空港には24時間離発着が可能なところがある一方、市街地やその近郊にある場合は、騒音など環境への配慮から深夜から翌朝は利用できない。主要空港では23年度の旅客数4位の福岡空港は22時以降、同7位の伊丹空港は21時以降の離着陸が原則不可だ。
昨年9月と今年5月には、マニラ発福岡行きのセブ・パシフィック航空の到着が遅れる事態が発生。一度は約450㎞離れた関西空港へ着陸、一度は出発地のマニラに引き返している。また、3月には羽田発福岡行きのANAの臨時便が機材繰りの関係で出発が遅れ、到着地が北九州空港に変更された。
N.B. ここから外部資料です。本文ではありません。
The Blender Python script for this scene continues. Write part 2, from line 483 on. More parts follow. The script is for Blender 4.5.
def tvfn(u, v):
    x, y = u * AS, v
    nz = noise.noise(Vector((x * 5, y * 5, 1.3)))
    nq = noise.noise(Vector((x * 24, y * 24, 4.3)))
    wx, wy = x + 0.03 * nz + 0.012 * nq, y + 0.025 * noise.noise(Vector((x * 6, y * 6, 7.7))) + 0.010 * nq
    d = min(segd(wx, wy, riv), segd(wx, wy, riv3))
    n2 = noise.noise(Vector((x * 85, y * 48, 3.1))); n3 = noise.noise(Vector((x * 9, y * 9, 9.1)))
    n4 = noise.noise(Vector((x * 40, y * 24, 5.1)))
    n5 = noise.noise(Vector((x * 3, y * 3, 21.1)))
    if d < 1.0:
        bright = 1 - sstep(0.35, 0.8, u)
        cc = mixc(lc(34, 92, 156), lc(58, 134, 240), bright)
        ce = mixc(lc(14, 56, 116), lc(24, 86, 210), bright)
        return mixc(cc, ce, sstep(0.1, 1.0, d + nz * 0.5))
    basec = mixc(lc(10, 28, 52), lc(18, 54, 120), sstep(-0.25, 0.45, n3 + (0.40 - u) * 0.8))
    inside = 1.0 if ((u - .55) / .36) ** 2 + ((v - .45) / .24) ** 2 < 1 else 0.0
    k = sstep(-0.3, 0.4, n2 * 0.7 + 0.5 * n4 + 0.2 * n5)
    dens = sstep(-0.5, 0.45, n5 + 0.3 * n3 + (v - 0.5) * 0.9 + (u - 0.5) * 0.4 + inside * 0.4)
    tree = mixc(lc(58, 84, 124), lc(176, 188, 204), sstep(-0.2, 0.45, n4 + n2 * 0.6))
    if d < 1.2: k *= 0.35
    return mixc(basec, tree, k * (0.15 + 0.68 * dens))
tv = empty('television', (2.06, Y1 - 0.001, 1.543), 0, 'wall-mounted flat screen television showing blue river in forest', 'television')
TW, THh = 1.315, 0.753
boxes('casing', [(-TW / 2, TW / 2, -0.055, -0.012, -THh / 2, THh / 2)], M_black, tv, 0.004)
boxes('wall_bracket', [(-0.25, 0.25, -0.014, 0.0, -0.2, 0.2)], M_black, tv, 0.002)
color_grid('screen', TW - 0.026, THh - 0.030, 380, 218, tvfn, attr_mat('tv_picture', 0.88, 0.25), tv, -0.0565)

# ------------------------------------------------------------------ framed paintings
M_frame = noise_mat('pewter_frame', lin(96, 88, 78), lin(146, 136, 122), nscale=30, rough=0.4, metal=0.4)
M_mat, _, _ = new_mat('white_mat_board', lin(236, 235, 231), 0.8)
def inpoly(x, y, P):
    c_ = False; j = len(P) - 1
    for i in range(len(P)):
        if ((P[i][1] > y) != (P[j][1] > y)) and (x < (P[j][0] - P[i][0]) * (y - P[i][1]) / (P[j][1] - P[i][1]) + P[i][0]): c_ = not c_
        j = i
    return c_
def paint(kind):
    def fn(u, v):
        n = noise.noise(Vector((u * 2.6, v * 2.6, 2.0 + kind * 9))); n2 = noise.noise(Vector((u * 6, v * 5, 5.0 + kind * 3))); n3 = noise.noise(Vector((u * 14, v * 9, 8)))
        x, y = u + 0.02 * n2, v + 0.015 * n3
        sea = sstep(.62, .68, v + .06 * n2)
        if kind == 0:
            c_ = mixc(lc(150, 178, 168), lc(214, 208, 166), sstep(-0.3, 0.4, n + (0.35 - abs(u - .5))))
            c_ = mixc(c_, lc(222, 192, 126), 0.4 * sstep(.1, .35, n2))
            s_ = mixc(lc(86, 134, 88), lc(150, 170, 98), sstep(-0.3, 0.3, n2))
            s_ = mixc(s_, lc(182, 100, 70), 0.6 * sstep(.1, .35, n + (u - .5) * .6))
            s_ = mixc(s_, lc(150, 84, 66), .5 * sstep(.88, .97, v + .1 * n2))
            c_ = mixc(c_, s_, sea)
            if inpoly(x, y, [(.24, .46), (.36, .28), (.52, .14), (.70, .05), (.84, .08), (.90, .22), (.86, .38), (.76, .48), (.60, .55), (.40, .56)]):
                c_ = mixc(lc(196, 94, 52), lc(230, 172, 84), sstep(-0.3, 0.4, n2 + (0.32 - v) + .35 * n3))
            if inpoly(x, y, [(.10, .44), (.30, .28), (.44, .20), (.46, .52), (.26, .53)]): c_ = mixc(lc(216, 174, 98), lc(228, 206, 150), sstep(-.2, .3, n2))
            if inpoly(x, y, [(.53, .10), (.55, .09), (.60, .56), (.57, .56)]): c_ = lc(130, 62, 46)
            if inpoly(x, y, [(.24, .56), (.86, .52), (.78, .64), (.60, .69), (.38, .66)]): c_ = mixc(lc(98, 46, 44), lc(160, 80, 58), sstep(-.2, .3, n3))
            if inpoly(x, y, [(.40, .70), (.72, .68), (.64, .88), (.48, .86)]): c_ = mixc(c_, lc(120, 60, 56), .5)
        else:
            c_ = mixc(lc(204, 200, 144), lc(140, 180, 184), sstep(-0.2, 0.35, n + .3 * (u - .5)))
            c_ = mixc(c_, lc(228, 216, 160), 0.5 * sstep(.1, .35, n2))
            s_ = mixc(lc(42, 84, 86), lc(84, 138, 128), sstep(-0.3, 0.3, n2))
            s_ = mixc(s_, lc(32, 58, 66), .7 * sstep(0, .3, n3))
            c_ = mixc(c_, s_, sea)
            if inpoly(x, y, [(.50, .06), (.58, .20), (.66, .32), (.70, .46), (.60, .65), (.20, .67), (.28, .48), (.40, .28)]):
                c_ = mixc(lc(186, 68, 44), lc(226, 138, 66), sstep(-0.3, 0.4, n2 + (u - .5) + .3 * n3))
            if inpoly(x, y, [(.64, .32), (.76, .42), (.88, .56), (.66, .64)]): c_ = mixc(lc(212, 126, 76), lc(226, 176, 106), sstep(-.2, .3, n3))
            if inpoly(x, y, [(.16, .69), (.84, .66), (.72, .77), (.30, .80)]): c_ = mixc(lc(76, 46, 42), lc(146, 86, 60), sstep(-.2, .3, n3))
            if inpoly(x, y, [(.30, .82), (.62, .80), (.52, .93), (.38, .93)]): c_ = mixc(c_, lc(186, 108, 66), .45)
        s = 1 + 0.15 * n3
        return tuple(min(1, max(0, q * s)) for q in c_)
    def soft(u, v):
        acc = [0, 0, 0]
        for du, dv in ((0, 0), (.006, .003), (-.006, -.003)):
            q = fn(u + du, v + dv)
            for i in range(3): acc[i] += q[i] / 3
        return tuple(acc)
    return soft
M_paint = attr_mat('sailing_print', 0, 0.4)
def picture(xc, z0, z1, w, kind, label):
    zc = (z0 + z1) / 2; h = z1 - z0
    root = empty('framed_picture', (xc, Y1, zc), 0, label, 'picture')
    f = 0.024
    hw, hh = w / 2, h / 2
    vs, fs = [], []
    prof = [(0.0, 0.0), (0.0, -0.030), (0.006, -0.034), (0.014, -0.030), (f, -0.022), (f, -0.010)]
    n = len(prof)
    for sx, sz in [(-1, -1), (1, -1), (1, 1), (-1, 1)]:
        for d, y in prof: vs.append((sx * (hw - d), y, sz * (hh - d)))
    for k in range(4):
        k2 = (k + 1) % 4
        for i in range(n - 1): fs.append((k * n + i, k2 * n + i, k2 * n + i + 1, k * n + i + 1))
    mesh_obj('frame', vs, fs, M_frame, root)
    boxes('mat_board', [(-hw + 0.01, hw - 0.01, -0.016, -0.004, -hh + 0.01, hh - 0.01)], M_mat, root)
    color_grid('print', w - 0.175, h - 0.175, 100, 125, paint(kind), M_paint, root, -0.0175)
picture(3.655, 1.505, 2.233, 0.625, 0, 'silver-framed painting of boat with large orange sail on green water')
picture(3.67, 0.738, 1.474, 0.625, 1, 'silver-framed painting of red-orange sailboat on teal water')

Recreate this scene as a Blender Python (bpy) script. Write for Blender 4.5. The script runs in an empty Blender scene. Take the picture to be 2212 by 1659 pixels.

国内の各空港は、航空法によって離着陸可能な時間帯が定められている。実は、国内の空港で24時間利用可能なのは、羽田、関西、中部、新千歳、北九州、那覇の6空港のみ。なかでも羽田は夜間も国内線が数多く飛んでいるが、目的地の空港に門限が設定されている場合、出発時間が遅い便ほど到着できないリスクが高まることになる。
多少の遅延なら挽回も可能だが、これにも限度がある。それに到着先の空港上空が着陸待ちで混雑していることも少なくない。
羽田発福岡行きであれば、20時発のスターフライヤーとスカイマークの最終便の到着予定時刻は21時55分(※24年7月時点。以下同じ)で門限5分前とギリギリ。ANAは21時30分、JALは21時35分が最終便の予定到着時刻だが、どちらも多少の遅延が命取りとなる。
羽田発伊丹行きに関しても同様で最終便はJALが20時30分、ANAは20時35分。他では羽田発鹿児島行きのJALの最終便も到着が21時15分。門限15分前とタイトだ。
とはいえ、1分1秒の遅れが問答無用で着陸不可となるわけではない。悪天候が理由との条件はつくが、その場合は多少であれば門限オーバーの着陸も許容されている。実際、羽田が雷雨に見舞われ、夕方以降の多くの便が遅延・欠航となった7月6日には、スカイマーク機が福岡空港に22時8分に到着している。
確率的に出発地への引き返し、代替空港に着陸するケースは稀だがゼロではない。最終便など遅い時間に出発する便には、多少のリスクが存在することは知っておこう。